Karena itu, ia mengajak seluruh jajaran NU untuk memperkuat sinergi untuk mewujudkan visi tersebut.
Arsjad mengungkapkan, saat ini Indonesia masih masuk dalam kategori negara berkembang dan terjebak dalam penghasilan menengah atau middle income trap.
“Untuk dapat menjadi negara maju, Indonesia harus keluar dari middle income trap dan menjadi negara dengan ekonomi terbesar ke-4 berdasarkan PDB (purchasing power parity) pada 2045,” tuturnya.
Masih menurut Arsjad, untuk mewujudkan visi ini, Indonesia harus memiliki strategi pembangunan dan target pencapaian (KPI) yang jelas dan terukur. KPI inilah yang akan menjadi tolok ukur dan target pembangunan.
Untuk mencapai kesejahteraan, misalnya, PDB per kapita harus naik, dari sekarang USD 4.700 ke USD 15.600. Selain itu, untuk mencapai ketahanan pangan, Global Food Security
Index Ranking juga harus meningkat, dari saat ini 63 menjadi 20.
Untuk mewujudkan visi Indonesia Emas, setidaknya terdapat empat pilar strategi pembangunan yakni ketangguhan, kesejahteraan, inklusivitas, dan keberlanjutan.
Dalam pandangan Arsjad, untuk menjadi negara tangguh,
Indonesia harus mampu meningkatkan ketahanan pangan dan kesehatan.
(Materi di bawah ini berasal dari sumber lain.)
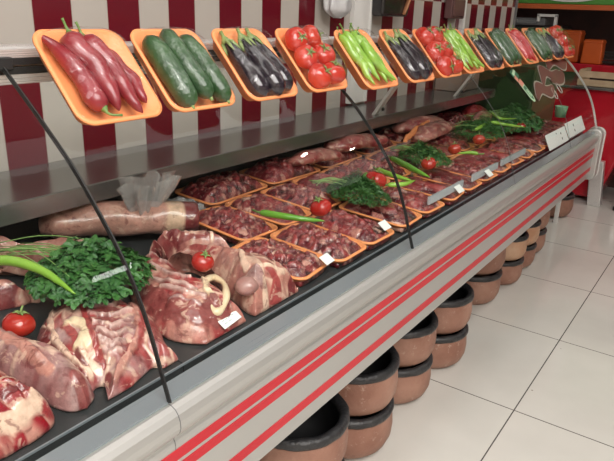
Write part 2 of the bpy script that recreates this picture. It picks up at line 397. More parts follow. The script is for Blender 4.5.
MEAT = {
'neck':{'c':(0.312,0.76),'o':[(0.3,0.645),(0.362,0.646),(0.39,0.664),(0.39,0.72),(0.374,0.8),(0.345,0.87),(0.29,0.9),(0.24,0.86),(0.225,0.75),(0.25,0.67)],'s':[([(0.27,0.662),(0.32,0.656),(0.362,0.658),(0.384,0.676)],0.009,'c',0.002),([(0.335,0.676),(0.362,0.676),(0.374,0.69)],0.0075,'r',-0.003),([(0.29,0.69),(0.33,0.692),(0.352,0.7),(0.376,0.72)],0.004,'c',0.002),([(0.37,0.74),(0.366,0.8),(0.34,0.85)],0.006,'l',0.003)]},
'shank':{'c':(0.42,0.78),'o':[(0.432,0.65),(0.456,0.668),(0.464,0.72),(0.452,0.79),(0.432,0.88),(0.405,0.93),(0.383,0.9),(0.384,0.8),(0.398,0.72),(0.41,0.665)],'s':[([(0.4,0.91),(0.41,0.84),(0.416,0.76),(0.418,0.71)],0.01,'l',0.001),([(0.425,0.88),(0.438,0.82)],0.006,'m',0),([(0.432,0.655),(0.436,0.672)],0.012,'b',0),([(0.437,0.86),(0.436,0.8)],0.003,'c',0.001)]},
'rack':{'c':(0.506,0.731),'o':[(0.4806,0.8412),(0.5272,0.8826),(0.559,0.89),(0.5866,0.8699),(0.6152,0.8359),(0.6406,0.7978),(0.6459,0.7501),(0.6099,0.6865),(0.5993,0.6515),(0.5908,0.6165),(0.5813,0.6208),(0.5611,0.6557),(0.5272,0.6504),(0.4806,0.6367),(0.4615,0.6356),(0.4784,0.6663),(0.4689,0.678),(0.4466,0.6716),(0.4371,0.7024),(0.4339,0.7416),(0.4329,0.7723),(0.4498,0.8063)],'s':[([(0.5615,0.9499),(0.5147,0.8877),(0.4633,0.7922),(0.4529,0.738),(0.4506,0.6894)],0.014,'r',0.004),([(0.5572,0.9144),(0.4953,0.8238),(0.4667,0.7655),(0.4605,0.7241),(0.4652,0.6866)],0.006,'c',0.006),([(0.5199,0.9012),(0.5344,0.8977)],0.0025,'c',0.002),([(0.495,0.8633),(0.4868,0.8164)],0.0025,'c',0.002),([(0.4549,0.7825),(0.4667,0.7731)],0.0025,'c',0.002),([(0.4494,0.7478),(0.4613,0.7439)],0.0025,'c',0.002),([(0.5467,0.9334),(0.5643,0.9304)],0.0025,'c',0.002),([(0.4477,0.7175),(0.4592,0.7132)],0.0025,'c',0.002),([(0.5398,0.8555),(0.6012,0.9105)],0.01,'m',0),([(0.4961,0.784),(0.4876,0.7474),(0.4761,0.7161)],0.01,'m',0.002),([(0.5054,0.779),(0.5106,0.7539),(0.4931,0.7287),(0.4819,0.7237)],0.014,'y',0.005),([(0.4743,0.7184),(0.4779,0.6973),(0.4793,0.6866)],0.01,'c',0),([(0.4702,0.7226),(0.468,0.7021)],0.007,'r',-0.003),([(0.6478,0.9064),(0.5502,0.7544),(0.5132,0.6952)],0.03,'b',-0.002),([(0.6262,0.9127),(0.6555,0.8764),(0.6892,0.8724)],0.0048,'G',0.007),([(0.5555,0.8066),(0.5775,0.7741),(0.6663,0.8397)],0.0048,'G',0.007),([(0.5376,0.7749),(0.555,0.746),(0.5939,0.7502)],0.0048,'G',0.007),([(0.524,0.7497),(0.5373,0.7242),(0.568,0.724)],0.0048,'G',0.007),([(0.5133,0.729),(0.5229,0.7066),(0.5494,0.7069)],0.0048,'G',0.007),([(0.5054,0.7149),(0.5123,0.6943),(0.533,0.6921)],0.0048,'G',0.007),([(0.4989,0.7028),(0.5031,0.688),(0.5175,0.6808)],0.0048,'G',0.007),([(0.6255,0.941),(0.5372,0.792),(0.5031,0.7278),(0.4885,0.6845)],0.006,'m',-0.002),([(0.6814,0.8857),(0.6087,0.7533),(0.5684,0.6969),(0.5267,0.6723),(0.4823,0.653)],0.007,'l',0.006),([(0.6921,0.8208),(0.6191,0.7321),(0.5909,0.6777)],0.012,'b',0.002),([(0.6816,0.8305),(0.5904,0.7134),(0.5477,0.6745)],0.006,'m',0),([(0.631,0.7106),(0.6226,0.6712)],0.008,'l',0.003),([(0.5885,0.9661),(0.6227,0.955),(0.6358,0.9283)],0.008,'l',0.002),([(0.4847,0.6717),(0.4787,0.6558)],0.006,'r',0)]},
'breast':{'c':(0.526,1.002),'o':[(0.4974,1.1006),(0.5345,1.0253),(0.5419,0.9713),(0.5567,0.949),(0.5567,0.9585),(0.5196,0.9638),(0.4401,1.0052)],'s':[([(0.4738,0.99),(0.5154,0.9703),(0.5683,0.9876)],0.01,'r',0),([(0.4924,1.0152),(0.5724,1.0675),(0.5798,1.0149)],0.012,'l',0.002)]},
'loin':{'c':(0.826,1.056),'o':[(0.6681,1.1111),(0.7147,1.1313),(0.7529,1.0984),(0.7984,1.0698),(0.8249,1.0168),(0.8695,1.0009),(0.9225,0.9754),(0.9521,0.9564),(0.9543,0.9267),(0.9447,0.9214),(0.9203,0.9436),(0.861,0.9627),(0.8101,1.0231),(0.7762,1.1037),(0.7412,1.1662),(0.7211,1.197)],'s':[([(0.9545,0.9941),(0.9605,0.9723),(0.9596,0.9596)],0.02,'r',0),([(0.9361,1.0103),(0.9242,0.9923)],0.014,'y',0.002),([(0.7837,1.1046),(0.826,1.0254),(0.9179,0.9839)],0.01,'b',-0.002),([(0.7794,1.1302),(0.8367,1.0349),(0.9074,1.0027)],0.016,'l',0.002)]},
'flank':{'c':(0.677,1.057),'o':[(0.5509,1.0941),(0.6102,1.0877),(0.6484,1.0432),(0.6696,0.9733),(0.6961,0.9309),(0.7258,0.9362),(0.7152,0.9436),(0.6569,0.9648),(0.5943,1.04),(0.5487,1.1439)],'s':[([(0.5896,1.1174),(0.6376,1.0946),(0.6703,1.0457)],0.018,'l',0.001),([(0.6734,1.0191),(0.6984,0.974),(0.7199,0.9578)],0.007,'m',0.001)]},
'ribs':{'c':(0.704,0.723),'o':[(0.7549,0.9297),(0.793,0.9308),(0.7941,0.865),(0.7856,0.7898),(0.7888,0.7209),(0.774,0.6711),(0.757,0.6371),(0.7443,0.6287),(0.7019,0.6276),(0.6605,0.6446),(0.6309,0.688),(0.6309,0.7421),(0.6425,0.7877),(0.6817,0.8587),(0.7051,0.8862)],'s':[([(0.8671,0.8246),(0.8784,0.8017),(0.8456,0.7509),(0.806,0.7059)],0.007,'y',0.006),([(0.8671,0.8246),(0.8345,0.816),(0.7198,0.6998),(0.7167,0.6736)],0.007,'y',0.006),([(0.836,0.7901),(0.8148,0.752)],0.006,'r',-0.006),([(0.8422,0.7743),(0.7446,0.6708)],0.005,'c',0),([(0.7249,0.8484),(0.7186,0.7931),(0.7247,0.7436)],0.0045,'G',0.006),([(0.7032,0.8299),(0.6949,0.7629),(0.7059,0.7102)],0.0045,'G',0.006),([(0.7419,0.8396),(0.8271,0.8621),(0.8294,0.8222)],0.0045,'G',0.006),([(0.7536,0.8806),(0.839,0.9034),(0.8531,0.8507)],0.0045,'G',0.006),([(0.6825,0.7753),(0.6882,0.7191),(0.7058,0.689)],0.0045,'G',0.006),([(0.6716,0.8031),(0.654,0.7329),(0.6685,0.6765),(0.7145,0.6624)],0.022,'b',0.003),([(0.6463,0.7625),(0.6474,0.6907),(0.6947,0.6559)],0.012,'b',0.0),([(0.8485,0.99),(0.8738,0.9243)],0.008,'l',0.002),([(0.727,0.6622),(0.7994,0.6903)],0.008,'r',0),([(0.6655,0.7325),(0.6853,0.681)],0.004,'g',0.002)]},
'leg':{'c':(0.816,0.704),'o':[(0.7662,0.8768),(0.8308,0.8863),(0.8626,0.8429),(0.8807,0.7824),(0.8955,0.7241),(0.8944,0.6521),(0.8743,0.5948),(0.8595,0.5673),(0.8584,0.5747),(0.8266,0.5927),(0.7895,0.6192),(0.7725,0.6542),(0.7853,0.7093),(0.8107,0.7888),(0.8139,0.8641)],'s':[([(1.0058,0.7398),(0.8637,0.6093),(0.8433,0.585),(0.8255,0.5938),(0.7987,0.6142)],0.005,'c',0.003),([(0.9716,0.7327),(0.8326,0.6047),(0.8228,0.5969)],0.012,'r',-0.002),([(0.8362,0.6678),(0.8429,0.6536),(0.789,0.6227)],0.01,'m',0),([(0.7988,0.6776),(0.8018,0.6634)],0.016,'g',0.012),([(1.0032,0.9206),(1.0006,0.8696),(0.9744,0.7981),(0.9859,0.76)],0.012,'l',0.003),([(0.9819,0.8475),(0.986,0.8077),(0.8574,0.685)],0.008,'r',-0.001),([(0.966,0.8778),(0.8266,0.726),(0.8123,0.7012)],0.007,'c',0.003),([(1.0098,0.8071),(1.0016,0.7448),(0.9944,0.7125)],0.006,'c',0.002),([(0.8103,0.6561),(0.7873,0.6281)],0.006,'c',0.002),([(0.9086,0.9916),(0.9652,0.9695),(0.9832,0.9239)],0.014,'l',0.001),([(0.8324,0.8653),(0.8344,0.8117)],0.008,'m',0),([(0.8169,0.6809),(0.8679,0.6614)],0.005,'c',0.002)]},
'fold':{'c':(0.876,0.865),'o':[(0.8039,0.9456),(0.8495,0.9466),(0.8877,0.9074),(0.9195,0.8608),(0.912,0.7866),(0.9269,0.776),(0.8972,0.8109),(0.8484,0.8692),(0.823,0.9371)],'s':[([(0.8423,0.9333),(0.9912,1.0114),(1.0369,0.9576)],0.008,'l',0.003),([(0.8491,0.8967),(0.8802,0.8551),(0.9995,0.8927)],0.006,'b',-0.002),([(1.0189,1.0056),(0.8877,0.8426)],0.005,'c',0.003),([(0.8423,0.919),(0.8437,0.8976)],0.005,'r',0)]},
}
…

“Tanpa perut yang terisi dan tubuh yang sehat, jangan berharap kita bisa mencapai pertumbuhan ekonomi yang diharapkan,” sebutnya.
Sementara, dalam ketahanan kesehatan, selama ini, 99,99 persen bahan baku obat-obatan, bahkan paracetamol masih didatangkan dari luar negeri atau impor.
Sesuai dengan visi perekonomian NU dalam memperkuat dan memberdayakan ekonomi Indonesia, Arsjad pun mengajak warga Nahdliyin, termasuk para generasi mudanya untuk berani terjun meningkatkan rasio kewirausahaan Indonesia yang masih rendah. Rasio itu, sebut Arsjad, hanya 3,4 persen di 2021, dengan target 3,9 persen di 2024. Padahal, rasio kewirausahaan di negara maju bisa mencapai 12 persen dari total populasi.
“Terutama para mahasiswa dan pemuda, saya mengajak untuk berani menjadi pengusaha yang memiliki jiwa enterpreunership yang berkualitas,” ujar Arsjad.
Sarasehan yang diikuti ratusan peserta ini juga menghadirkan pembicara, antara lain Ketua Tanfidziah PBNU Alissa Wahid serta Dekan Fakultas Ekonomi dan Bisnis Universitas Indonesia Teguh Dartanto.